Another booklet that was given to me, Islam: Balancing life and beyond by Suhail Kapoor, was used to relate the wonderful story of Yvonne Ridley.

I'll let the booklet tell the miraculous tale:
"Muslim women's sense of sisterhood makes 'Western feminism pale into insignificance', says Yvonne Ridley, the tabloid journalist who converted to Islam after her experiences in a Taleban Jail. Where she claims that not a finger was laid on her nor was she mistreated during her captivity. Her study of the Qur'an after her release left her with no choice other than to embrace Islam."
I was also given a booklet, The Amazing Quran by Gary Miller; three pamphlets: The Qur'an, The "Final Revelation" And "Divine Guidance" From The Creator (author not given but seven websites listed), Islam Teaches Kindness to Animals and Depression How Islam Can Help (both by The Center for Islamic Development); and a DVD titled, The Fog is Lifting, part I, Islam In Brief, produced by Bridges Foundation.

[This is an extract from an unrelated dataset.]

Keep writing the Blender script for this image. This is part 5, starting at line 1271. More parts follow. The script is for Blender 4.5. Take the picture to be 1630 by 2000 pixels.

Despite what was written on the Muslim website about the event, the Korans were only given away for free to non-Muslims. When a Muslim asked for one, she was flat-out refused. Literacy was not mentioned to her, either.

Why was The Word on the Street used to promote Islam to non-Muslims?

With all of the egregious human rights violations taking place in Islamic countries today, and the oppression of girls and women in Muslim households even in non-Muslim countries, why was this group allowed to present Islam as being strong on women's rights?

I didn't ask questions or attempt to engage the earnest proselytizer in dialogue. I wanted to mention the terrible plight of girls and women in Islamic countries. I wanted to list the names of Muslim girls and women who have been the victims of so-called honour killings. I wanted to bring up the topic of female genital mutilation. But why bother? I wasn't likely to get honest answers and I wasn't in the mood for an argument. I listened as if I was interested, took the freebies and left.

There were communist books and buttons to see, after all. More on those later.


Vardit said...

Sometimes I feel Canada is a country where people laugh at us because they know they can take advantage of any event and the law will not touch them. A huge outdoor book sale is supposed to be just that. It definitely should not be a place for a "Dawah". People went to this outdoor event to buy books and get to know some authors, not to be converted. What's next? A "Dawah" outside Price Shoppers or outside a Shopper's Drug Mart?

Josephine said...

It's a free-for-all.

Jan said...

A free-for-all is what every secular state is. Either end the notion that every religion is equal and free under the law and thus criminalize all religion, or elevate the Christian religion to pride-of-place (which it was rather by default until failure to reproduce made immigration necessary)and define a specific and limited tolerance that allows people to worship privately but not proselytize for other religions.

Josephine said...

Thanks for your comment, Jan. Do you think that our tax dollars should be funding religious proselytizing at a literacy-oriented book fair?

Do you think that religious outreach has any place at such an event when the only book that booth was actually promoting was the Koran?

(My "free-for-all" was a joke re. the dawah freebies I was given and the extra rights some groups seem to enjoy.)